→ Direction: Transcribe the full listing below exactly.

→ Given material:
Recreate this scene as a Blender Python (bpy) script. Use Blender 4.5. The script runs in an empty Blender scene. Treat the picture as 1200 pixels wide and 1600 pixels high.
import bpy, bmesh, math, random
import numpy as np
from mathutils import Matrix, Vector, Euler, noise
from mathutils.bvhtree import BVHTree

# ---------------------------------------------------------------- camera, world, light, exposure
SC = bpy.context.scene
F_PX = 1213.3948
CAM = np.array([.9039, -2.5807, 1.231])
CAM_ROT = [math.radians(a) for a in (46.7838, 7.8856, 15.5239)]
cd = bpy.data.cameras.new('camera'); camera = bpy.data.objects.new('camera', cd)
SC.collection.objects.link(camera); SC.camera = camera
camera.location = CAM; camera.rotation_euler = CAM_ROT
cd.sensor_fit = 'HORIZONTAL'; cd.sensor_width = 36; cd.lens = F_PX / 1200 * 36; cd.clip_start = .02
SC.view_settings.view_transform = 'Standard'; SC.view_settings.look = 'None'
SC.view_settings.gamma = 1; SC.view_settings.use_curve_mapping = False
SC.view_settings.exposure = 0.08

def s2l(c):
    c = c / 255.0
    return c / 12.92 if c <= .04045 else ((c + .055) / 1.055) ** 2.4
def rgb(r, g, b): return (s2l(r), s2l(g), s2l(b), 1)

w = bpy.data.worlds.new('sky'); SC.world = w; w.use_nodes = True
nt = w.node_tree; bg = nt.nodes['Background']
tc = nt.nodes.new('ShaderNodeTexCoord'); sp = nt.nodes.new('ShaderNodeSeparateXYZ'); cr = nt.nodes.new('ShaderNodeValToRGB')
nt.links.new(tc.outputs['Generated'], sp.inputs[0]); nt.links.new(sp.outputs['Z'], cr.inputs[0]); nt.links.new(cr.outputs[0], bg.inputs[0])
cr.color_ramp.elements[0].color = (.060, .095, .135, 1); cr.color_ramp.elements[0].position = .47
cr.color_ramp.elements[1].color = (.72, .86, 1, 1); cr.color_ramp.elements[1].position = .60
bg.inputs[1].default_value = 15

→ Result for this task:
Recreate this scene as a Blender Python (bpy) script. Use Blender 4.5. The script runs in an empty Blender scene. Treat the picture as 1200 pixels wide and 1600 pixels high.
import bpy, bmesh, math, random
import numpy as np
from mathutils import Matrix, Vector, Euler, noise
from mathutils.bvhtree import BVHTree

# ---------------------------------------------------------------- camera, world, light, exposure
SC = bpy.context.scene
F_PX = 1213.3948
CAM = np.array([.9039, -2.5807, 1.231])
CAM_ROT = [math.radians(a) for a in (46.7838, 7.8856, 15.5239)]
cd = bpy.data.cameras.new('camera'); camera = bpy.data.objects.new('camera', cd)
SC.collection.objects.link(camera); SC.camera = camera
camera.location = CAM; camera.rotation_euler = CAM_ROT
cd.sensor_fit = 'HORIZONTAL'; cd.sensor_width = 36; cd.lens = F_PX / 1200 * 36; cd.clip_start = .02
SC.view_settings.view_transform = 'Standard'; SC.view_settings.look = 'None'
SC.view_settings.gamma = 1; SC.view_settings.use_curve_mapping = False
SC.view_settings.exposure = 0.08

def s2l(c):
    c = c / 255.0
    return c / 12.92 if c <= .04045 else ((c + .055) / 1.055) ** 2.4
def rgb(r, g, b): return (s2l(r), s2l(g), s2l(b), 1)

w = bpy.data.worlds.new('sky'); SC.world = w; w.use_nodes = True
nt = w.node_tree; bg = nt.nodes['Background']
tc = nt.nodes.new('ShaderNodeTexCoord'); sp = nt.nodes.new('ShaderNodeSeparateXYZ'); cr = nt.nodes.new('ShaderNodeValToRGB')
nt.links.new(tc.outputs['Generated'], sp.inputs[0]); nt.links.new(sp.outputs['Z'], cr.inputs[0]); nt.links.new(cr.outputs[0], bg.inputs[0])
cr.color_ramp.elements[0].color = (.060, .095, .135, 1); cr.color_ramp.elements[0].position = .47
cr.color_ramp.elements[1].color = (.72, .86, 1, 1); cr.color_ramp.elements[1].position = .60
bg.inputs[1].default_value = 15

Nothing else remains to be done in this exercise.